14 Цит. по кн.: Платонов С.Ф. Указ. соч.
А.М. Яринская
ЗАРУБЕЖНЫЕ ИССЛЕДОВАТЕЛИ О ЖЕНСКОМ ОБРАЗОВАНИИ В РОССИИ
ВТОРОЙ ПОЛОВИНЫ XVIII В.
Выбор данной темы вызван интересом к ситуации, которая сложилась в зарубежной историографии XIX–XX вв. вокруг изучения положения русских женщин XVIII столетия. Как заметила У. Росслин, русские женщины указанного периода не получили достаточного внимания со стороны зарубежных исследователей, «несмотря на то, что время 1700 –1825 гг. испытало появление социальных тенденций, которые привели к женскому освобождению»1. Правда, в последние десятилетия, отмечает У. Росслин, ситуация изменилась: появилось большое количество работ, посвященных русским женщинам XVIII в.
В этих работах, наряду с вопросами об изменении внешнего облика россиянок, их положения в семье и обществе, нашел свое отражение и такой сюжет, как женское образование во второй половине XVIII в. Важно отметить, что в России в это время не существовало строгого разграничения между понятиями «образование» и «воспитание». По крайней мере до середины XIX в. выражение «домашнее образование» употреблялось в значении «домашнее воспитание» и предполагало взаимодействие процессов обучения, воспитания и развития2.

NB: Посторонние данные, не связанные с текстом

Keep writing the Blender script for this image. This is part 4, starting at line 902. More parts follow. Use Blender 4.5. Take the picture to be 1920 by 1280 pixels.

В работах зарубежных исследователей, о которых пойдет речь, образование второй половины XVIII в. рассматривается в тесной связи с идеей создания «новой породы людей», получившей свое распространение в правление Екатерины II (1762–1796). Смысл идеи состоял в том, чтобы вырастить в европейском духе людей, полезных обществу и государству. Достичь этого предполагалось путем воспитания их в учебных заведениях, полностью изолированных от «дурных влияний семьи и общества»3.
В 1764 г. Екатерина II утвердила разработанный И.И. Бецким план «Генеральное учреждение о воспитании обоего пола юношества», в соответствии с которым были открыты воспитательные дома для подкидышей и «несчастнорожденных» младенцев в Москве (1764), Петербурге (1770), Общество двухсот благородных девиц в Петербурге (1764) с отделением для мещанских девиц (1765), Коммерческое училище (1772). Выпускники этих учреждений должны были составить сословие мастеров, художников, ученых и на протяжении всей жизни оставаться свободными людьми с тем, чтобы содействовать благосостоянию общества и государства4.
Признавая существенные заслуги Петра I в реформировании системы российского образования, зарубежные исследователи полагают, что основной прорыв в его распространении произошел именно при Екатерине II. В частности, с именем императрицы Д. Гриффитс, П. Дьюкс, Н. Рязановский связывают создание системы женского образования в России, начало которому было положено учреждением названного выше. Воспитательного общества для благородных девиц в Петербурге, известного также как Смольный институт5.
В той или иной степени авторы постарались отразить участие в образовании второй половины XVIII в. представительниц разных сословий, уделяя первостепенное внимание лицам дворянского происхождения.
Так, Б. Энджел полагает, что Екатерина II превратила в обязанность государства образование девочек преимущественно из дворянских семей6. Исследовательница выделяет два главных направления в дворянском образовании второй половины XVIII в.: содействие европеизации российских манер и нравственное развитие девочек как будущих матерей.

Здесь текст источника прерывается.